Les récits de Saint-Simon ont toujours besoin d’être contrôlés. Il ne paraît pas que les choses se soient passées d’une façon aussi simple et aussi expéditive, et, soit qu’il y eût une autre cassette au dépouillement de laquelle Beauvilliers n’aurait pas assisté, soit que, du récit de Beauvilliers, Saint-Simon n’ait retenu ou rapporté que ce qui le concernait personnellement, nous savons par une lettre de Mme de Maintenon que le Roi n’aurait pas été aussi complètement dupé. Il aurait su parfaitement que la cassette du Duc de Bourgogne contenait autre chose que du fatras. Les mémoires de Fénelon, en particulier, ne lui auraient pas échappé. Voici, en effet, ce que, le 15 mars, Mme de Maintenon écrivait à Beauvilliers : « Pour vous mettre l’esprit en repos, monsieur, j’ai tiré des copies de tous vos écrits et je vous renvoie le tout, sans exception. On vous auroit gardé le secret, mais il peut arriver des occasions qui découvrent tout. Nous venons d’en faire une triste expérience. Je voulois vous renvoyer tout ce qui s’y est trouvé de vous et de M. de Cambray, mais le Roi a voulu le brûler lui-même. Je vous avoue que j’y ai eu grand regret, car jamais on ne peut rien écrire de si beau ni de si bon, et si le prince que nous pleurons a eu quelques défauts, ce n’est pas d’avoir reçu des conseils trop timides, ni qu’on l’ait trop flatté. On peut dire que ceux qui vont droit ne sont jamais confondus[2]. »
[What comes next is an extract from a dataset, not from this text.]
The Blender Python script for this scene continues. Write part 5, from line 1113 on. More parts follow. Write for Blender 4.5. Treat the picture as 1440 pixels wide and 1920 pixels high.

Malgré ce que cette lettre a d’un peu obscur, en ce qui concerne particulièrement les écrits de Beauvilliers dont Mme de Maintenon aurait tiré copie et qu’elle lui aurait renvoyés, tandis qu’en même temps elle dit que le Roi aurait tout brûlé, néanmoins il en ressort avec évidence que Louis XIV avait pris connaissance des avis adressés à son petit-fils par Fénelon et par Beauvilliers lui-même, et qu’il n’y avait rien trouvé qui lui eût déplu. Ceux qui vont droit : sans doute c’est à Beauvilliers plutôt qu’à Fénelon que, dans la pensée de Mme de Maintenon, s’appliquait ce juste hommage rendu au fidèle ami du Duc de Bourgogne avec lequel elle s’était remise en bons termes et dont la rapprochait encore une commune douleur.

Parmi ces papiers, s’était trouvé également le projet d’un

  1. Saint-Simon. Édition Chéruel de 1857, t. X, p. 134.
  2. Madame de Maintenon d’après sa correspondance authentique, t. II, p. 302.